There was so much to talk about, and so many good questions from the audience, that we never had a chance to ask Dominic how he was looking forward to being reunited with his fellow cop in The Wire, Clarke Peters, on Othello later this year in his home town of Sheffield.

The evening went with a real swing, thanks in no small measure to the ministrations of the Duchess’s inimitable house manager, Chris Ishermann, and the company stage manager Monica McCabe. I note that today is the 52nd birthday of the Butley director, Lindsay Posner, and one only hopes he has a good one all the way through opening night…

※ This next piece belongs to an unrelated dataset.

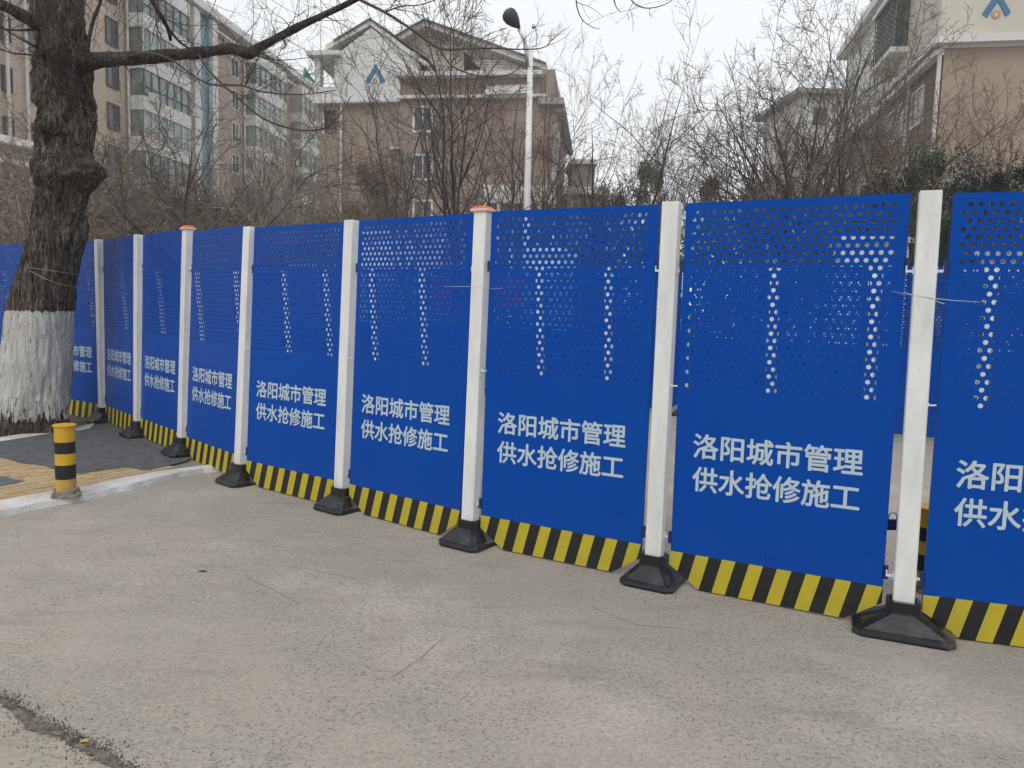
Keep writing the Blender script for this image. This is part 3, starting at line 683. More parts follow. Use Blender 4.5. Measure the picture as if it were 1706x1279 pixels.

I was hoping to get to Lord’s for some of the Test Match over the weekend, but it proved impossible. Still, the Victorian farces at the Orange Tree in Richmond were some recompense, and the Friday evening atmosphere down by the river and over the green provided the perfect setting.

I found myself sitting in the middle of a group of Orange Tree regulars who had made an outing of the show, and preceded it with dinner in the Italian restaurant next door. Turns out they’ve been doing this ever since Sam Walters opened the first Orange Tree in the room above the pub over the road.

It’s the wonderful thing about the place: Orange Tree audiences aren’t ticking some box on their cultural agenda by turning up, they’re expressing the way they want to live in their community, with their theatre as part of it.

And, boy, are they rewarded this time. Kenneth Tynan always wanted to present the farces of John Maddison Morton at the National in the Old Vic days, and managed to get one of them – A Most Unwarrantable Intrusion (directed by Robert Stephens) – onto a triple bill with Henry Fielding’s Covent Garden Tragedy and John Lennon’s In His Own Write.

The plays are fast, furious and hilarious, and there’s some really expert comedy playing by the likes of Clive Francis, Natalie Ogle, Stuart Fox and Edward Bennett. Morton, who died in 1891, is buried in Kensal Green cemetery, and was lately joined there by Harold Pinter, a not altogether ludicrous or inappropriate conjunction.